### PROVIDED DATA

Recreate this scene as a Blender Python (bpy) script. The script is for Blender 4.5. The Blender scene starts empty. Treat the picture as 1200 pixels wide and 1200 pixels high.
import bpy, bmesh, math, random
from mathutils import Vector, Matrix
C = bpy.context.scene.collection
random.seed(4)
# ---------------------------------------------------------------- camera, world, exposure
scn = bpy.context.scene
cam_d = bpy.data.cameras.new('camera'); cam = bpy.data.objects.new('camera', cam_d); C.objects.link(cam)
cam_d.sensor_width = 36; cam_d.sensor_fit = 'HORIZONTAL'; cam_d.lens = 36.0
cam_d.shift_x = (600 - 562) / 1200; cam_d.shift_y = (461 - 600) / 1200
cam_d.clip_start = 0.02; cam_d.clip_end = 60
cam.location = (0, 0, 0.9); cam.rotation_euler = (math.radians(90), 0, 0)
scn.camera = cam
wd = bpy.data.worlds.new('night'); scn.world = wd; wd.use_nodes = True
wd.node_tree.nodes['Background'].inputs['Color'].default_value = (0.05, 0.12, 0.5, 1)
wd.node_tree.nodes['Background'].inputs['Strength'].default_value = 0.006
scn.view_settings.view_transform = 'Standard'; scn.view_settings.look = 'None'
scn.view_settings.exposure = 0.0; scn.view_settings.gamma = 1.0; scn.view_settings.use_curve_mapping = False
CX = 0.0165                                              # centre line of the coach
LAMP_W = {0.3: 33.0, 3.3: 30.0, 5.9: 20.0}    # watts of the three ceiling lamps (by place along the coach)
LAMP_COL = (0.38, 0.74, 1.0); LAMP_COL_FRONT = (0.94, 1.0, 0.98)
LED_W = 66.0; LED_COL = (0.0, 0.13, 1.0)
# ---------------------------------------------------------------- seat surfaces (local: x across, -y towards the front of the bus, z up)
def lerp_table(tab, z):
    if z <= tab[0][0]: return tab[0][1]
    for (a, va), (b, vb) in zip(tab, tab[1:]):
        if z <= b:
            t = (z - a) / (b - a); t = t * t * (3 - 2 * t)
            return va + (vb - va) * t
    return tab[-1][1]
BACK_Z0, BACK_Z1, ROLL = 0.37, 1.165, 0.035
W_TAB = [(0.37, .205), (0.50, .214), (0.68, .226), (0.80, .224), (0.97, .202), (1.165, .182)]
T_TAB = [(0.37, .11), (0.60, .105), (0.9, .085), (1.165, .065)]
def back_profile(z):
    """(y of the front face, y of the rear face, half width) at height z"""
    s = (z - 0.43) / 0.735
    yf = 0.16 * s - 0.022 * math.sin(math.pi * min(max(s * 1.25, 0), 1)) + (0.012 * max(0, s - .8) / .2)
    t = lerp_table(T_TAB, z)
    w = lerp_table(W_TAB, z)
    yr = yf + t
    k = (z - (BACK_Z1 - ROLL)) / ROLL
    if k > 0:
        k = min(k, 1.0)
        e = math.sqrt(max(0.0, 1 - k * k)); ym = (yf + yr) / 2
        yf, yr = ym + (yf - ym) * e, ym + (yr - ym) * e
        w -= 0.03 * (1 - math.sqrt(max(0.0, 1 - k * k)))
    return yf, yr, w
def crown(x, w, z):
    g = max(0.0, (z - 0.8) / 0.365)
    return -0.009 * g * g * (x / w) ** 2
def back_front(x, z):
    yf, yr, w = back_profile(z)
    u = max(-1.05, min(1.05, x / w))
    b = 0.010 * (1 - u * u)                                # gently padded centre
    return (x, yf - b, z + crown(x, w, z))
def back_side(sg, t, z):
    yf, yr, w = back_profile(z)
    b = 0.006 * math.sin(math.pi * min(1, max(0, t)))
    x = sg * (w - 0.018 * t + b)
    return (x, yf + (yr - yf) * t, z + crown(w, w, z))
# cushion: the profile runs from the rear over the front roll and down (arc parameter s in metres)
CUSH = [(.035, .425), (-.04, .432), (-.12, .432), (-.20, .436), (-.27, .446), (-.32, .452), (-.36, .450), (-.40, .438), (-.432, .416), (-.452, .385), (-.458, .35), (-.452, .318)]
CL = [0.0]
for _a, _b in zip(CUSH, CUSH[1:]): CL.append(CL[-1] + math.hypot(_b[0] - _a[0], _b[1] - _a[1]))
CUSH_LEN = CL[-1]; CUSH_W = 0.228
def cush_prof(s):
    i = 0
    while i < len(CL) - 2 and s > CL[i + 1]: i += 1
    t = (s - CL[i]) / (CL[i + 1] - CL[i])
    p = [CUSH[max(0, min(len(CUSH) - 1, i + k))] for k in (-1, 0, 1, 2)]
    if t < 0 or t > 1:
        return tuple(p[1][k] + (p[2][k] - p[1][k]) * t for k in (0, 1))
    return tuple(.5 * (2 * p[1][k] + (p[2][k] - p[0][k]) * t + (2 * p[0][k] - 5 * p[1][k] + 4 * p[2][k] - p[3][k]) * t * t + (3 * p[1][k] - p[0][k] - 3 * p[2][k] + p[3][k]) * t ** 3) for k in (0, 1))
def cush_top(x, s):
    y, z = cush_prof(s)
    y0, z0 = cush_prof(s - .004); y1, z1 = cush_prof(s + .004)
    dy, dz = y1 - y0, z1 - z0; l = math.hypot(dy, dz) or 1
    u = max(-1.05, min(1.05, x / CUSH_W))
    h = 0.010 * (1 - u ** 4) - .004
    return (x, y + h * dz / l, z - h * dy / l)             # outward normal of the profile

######

Show the data once more, exactly as it was written.

Recreate this scene as a Blender Python (bpy) script. The script is for Blender 4.5. The Blender scene starts empty. Treat the picture as 1200 pixels wide and 1200 pixels high.
import bpy, bmesh, math, random
from mathutils import Vector, Matrix
C = bpy.context.scene.collection
random.seed(4)
# ---------------------------------------------------------------- camera, world, exposure
scn = bpy.context.scene
cam_d = bpy.data.cameras.new('camera'); cam = bpy.data.objects.new('camera', cam_d); C.objects.link(cam)
cam_d.sensor_width = 36; cam_d.sensor_fit = 'HORIZONTAL'; cam_d.lens = 36.0
cam_d.shift_x = (600 - 562) / 1200; cam_d.shift_y = (461 - 600) / 1200
cam_d.clip_start = 0.02; cam_d.clip_end = 60
cam.location = (0, 0, 0.9); cam.rotation_euler = (math.radians(90), 0, 0)
scn.camera = cam
wd = bpy.data.worlds.new('night'); scn.world = wd; wd.use_nodes = True
wd.node_tree.nodes['Background'].inputs['Color'].default_value = (0.05, 0.12, 0.5, 1)
wd.node_tree.nodes['Background'].inputs['Strength'].default_value = 0.006
scn.view_settings.view_transform = 'Standard'; scn.view_settings.look = 'None'
scn.view_settings.exposure = 0.0; scn.view_settings.gamma = 1.0; scn.view_settings.use_curve_mapping = False
CX = 0.0165                                              # centre line of the coach
LAMP_W = {0.3: 33.0, 3.3: 30.0, 5.9: 20.0}    # watts of the three ceiling lamps (by place along the coach)
LAMP_COL = (0.38, 0.74, 1.0); LAMP_COL_FRONT = (0.94, 1.0, 0.98)
LED_W = 66.0; LED_COL = (0.0, 0.13, 1.0)
# ---------------------------------------------------------------- seat surfaces (local: x across, -y towards the front of the bus, z up)
def lerp_table(tab, z):
    if z <= tab[0][0]: return tab[0][1]
    for (a, va), (b, vb) in zip(tab, tab[1:]):
        if z <= b:
            t = (z - a) / (b - a); t = t * t * (3 - 2 * t)
            return va + (vb - va) * t
    return tab[-1][1]
BACK_Z0, BACK_Z1, ROLL = 0.37, 1.165, 0.035
W_TAB = [(0.37, .205), (0.50, .214), (0.68, .226), (0.80, .224), (0.97, .202), (1.165, .182)]
T_TAB = [(0.37, .11), (0.60, .105), (0.9, .085), (1.165, .065)]
def back_profile(z):
    """(y of the front face, y of the rear face, half width) at height z"""
    s = (z - 0.43) / 0.735
    yf = 0.16 * s - 0.022 * math.sin(math.pi * min(max(s * 1.25, 0), 1)) + (0.012 * max(0, s - .8) / .2)
    t = lerp_table(T_TAB, z)
    w = lerp_table(W_TAB, z)
    yr = yf + t
    k = (z - (BACK_Z1 - ROLL)) / ROLL
    if k > 0:
        k = min(k, 1.0)
        e = math.sqrt(max(0.0, 1 - k * k)); ym = (yf + yr) / 2
        yf, yr = ym + (yf - ym) * e, ym + (yr - ym) * e
        w -= 0.03 * (1 - math.sqrt(max(0.0, 1 - k * k)))
    return yf, yr, w
def crown(x, w, z):
    g = max(0.0, (z - 0.8) / 0.365)
    return -0.009 * g * g * (x / w) ** 2
def back_front(x, z):
    yf, yr, w = back_profile(z)
    u = max(-1.05, min(1.05, x / w))
    b = 0.010 * (1 - u * u)                                # gently padded centre
    return (x, yf - b, z + crown(x, w, z))
def back_side(sg, t, z):
    yf, yr, w = back_profile(z)
    b = 0.006 * math.sin(math.pi * min(1, max(0, t)))
    x = sg * (w - 0.018 * t + b)
    return (x, yf + (yr - yf) * t, z + crown(w, w, z))
# cushion: the profile runs from the rear over the front roll and down (arc parameter s in metres)
CUSH = [(.035, .425), (-.04, .432), (-.12, .432), (-.20, .436), (-.27, .446), (-.32, .452), (-.36, .450), (-.40, .438), (-.432, .416), (-.452, .385), (-.458, .35), (-.452, .318)]
CL = [0.0]
for _a, _b in zip(CUSH, CUSH[1:]): CL.append(CL[-1] + math.hypot(_b[0] - _a[0], _b[1] - _a[1]))
CUSH_LEN = CL[-1]; CUSH_W = 0.228
def cush_prof(s):
    i = 0
    while i < len(CL) - 2 and s > CL[i + 1]: i += 1
    t = (s - CL[i]) / (CL[i + 1] - CL[i])
    p = [CUSH[max(0, min(len(CUSH) - 1, i + k))] for k in (-1, 0, 1, 2)]
    if t < 0 or t > 1:
        return tuple(p[1][k] + (p[2][k] - p[1][k]) * t for k in (0, 1))
    return tuple(.5 * (2 * p[1][k] + (p[2][k] - p[0][k]) * t + (2 * p[0][k] - 5 * p[1][k] + 4 * p[2][k] - p[3][k]) * t * t + (3 * p[1][k] - p[0][k] - 3 * p[2][k] + p[3][k]) * t ** 3) for k in (0, 1))
def cush_top(x, s):
    y, z = cush_prof(s)
    y0, z0 = cush_prof(s - .004); y1, z1 = cush_prof(s + .004)
    dy, dz = y1 - y0, z1 - z0; l = math.hypot(dy, dz) or 1
    u = max(-1.05, min(1.05, x / CUSH_W))
    h = 0.010 * (1 - u ** 4) - .004
    return (x, y + h * dz / l, z - h * dy / l)             # outward normal of the profile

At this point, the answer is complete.